Nov 20, 2018 / 21:52

Vietnam government should redefine its role in market economy: Experts

Prime Minister Nguyen Xuan Phuc strictly prohibited government agencies and ministries from creating new business requirements or abusing specialized inspection.

Vietnamese government should redefine the relationship between government agencies and enterprises in the market economy, in turn making substantial changes in the business environment, according to economist Pham Chi Lan.

Nevertheless, Vietnamese business and investment environments have been improving significantly, thanks to positive impacts of two government resolutions No.19 and 35, Lan said in a conference on November 20.
 
Illustrative photo.
Illustrative photo.
The introduction of Resolution No.19 in 2014 was seen as a bid for Vietnam to become one of the top three business-friendly countries in ASEAN, which incorporates international standards on evaluating business environments, including Doing Business Indicators of the World Bank. 

Meanwhile, Resolution No.35 sets the  target of having at least one million operational enterprises by 2020, and the private sector would contribute 48-49% of the GDP, along with 49% of total social investment. 

Dau Anh Tuan, director of the Legal Department of Vietnam Chamber of Commerce and Industry (VCCI), said two indicators of “starting a business” and ”electricity access” have seen the most notable improvements thanks to Resolution No.19, citing a survey of 10,000 private enterprises. 

However, others indicators including “trading across borders”, “protecting minority investors” and “resolving insolvency” have not improved much, Tuan added. 

Removal of business conditions is also another important aspect in improving business environment. According to Prime Minister Nguyen Xuan Phuc, removal of business conditions is one of the key measures for economic growth and efficiency. 

As of October, the government has issued 15 resolutions on removing business requisites but the efficiency of the process remains inconsistent, said the VCCI representative. 
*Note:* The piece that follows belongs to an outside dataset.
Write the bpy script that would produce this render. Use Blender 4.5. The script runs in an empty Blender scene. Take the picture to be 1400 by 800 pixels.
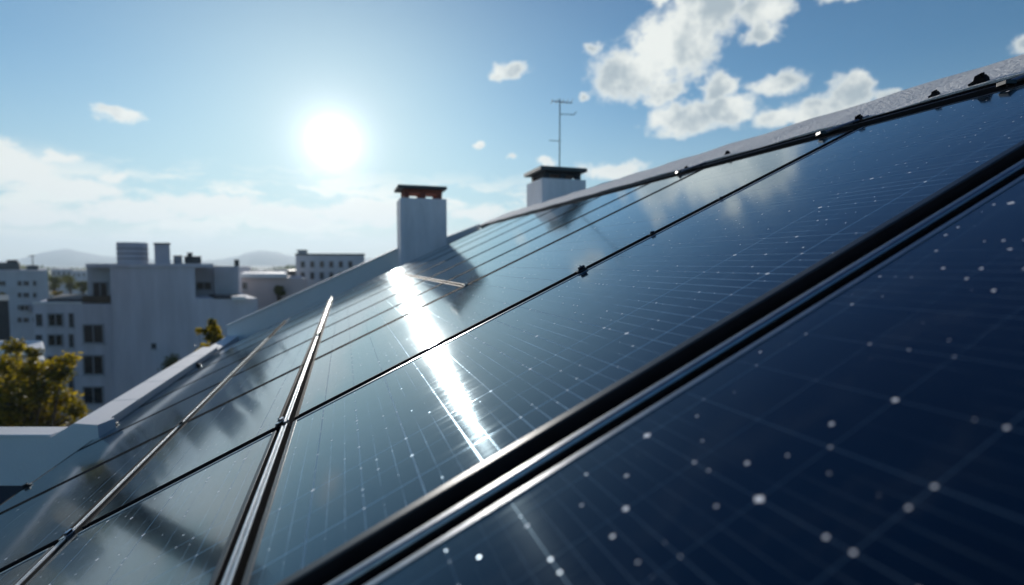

According to the 2017 Provincial Competitiveness Index (PCI) report, 58% of respondents said they have to seek sub-license for operation, 42% of which faced difficulties in obtaining these papers, Tuan added. 

Nguyen Dinh Cung, director of the Central Institute for Economic Management (CIEM), said ministries and agencies have completed removing at least 50% of business requisites following the PM’s request, however, 10% proved insubstantial. 

On July 13, Prime Minister Nguyen Xuan Phuc issued a directive requiring ministries and ministerial-level agencies  to report to the PM on a quarterly basis on the remaining number of business requirements and goods subject to specialized control regulations as the government seeks to smooth the business environment.

The directive requires there should be a clear justification of changes in the number of business conditions and goods required for specialized inspection. 

Moreover, proposals on removing business requirements must be substantial, avoiding grouping  many business requirements into one mathematically, or just simply changing the name of the requirements.

The PM strictly prohibited government agencies and ministries from creating new business requirements or abusing specialized inspection. 

Vietnam has moved down one notch from the 68th to 69th place out of 190 economies in the World Bank’s 2019 Ease of Doing Business ranking, although its score went up 1.59 points compared to a year earlier to 68.36 out of the maximum 100 points.

Vietnam along with Indonesia carried out three reforms each during the past year. The former has made two fewer reforms compared to the Doing Business 2018 report. In Vietnam, improvements were made to make it easier to enforce contracts, pay taxes and start a business.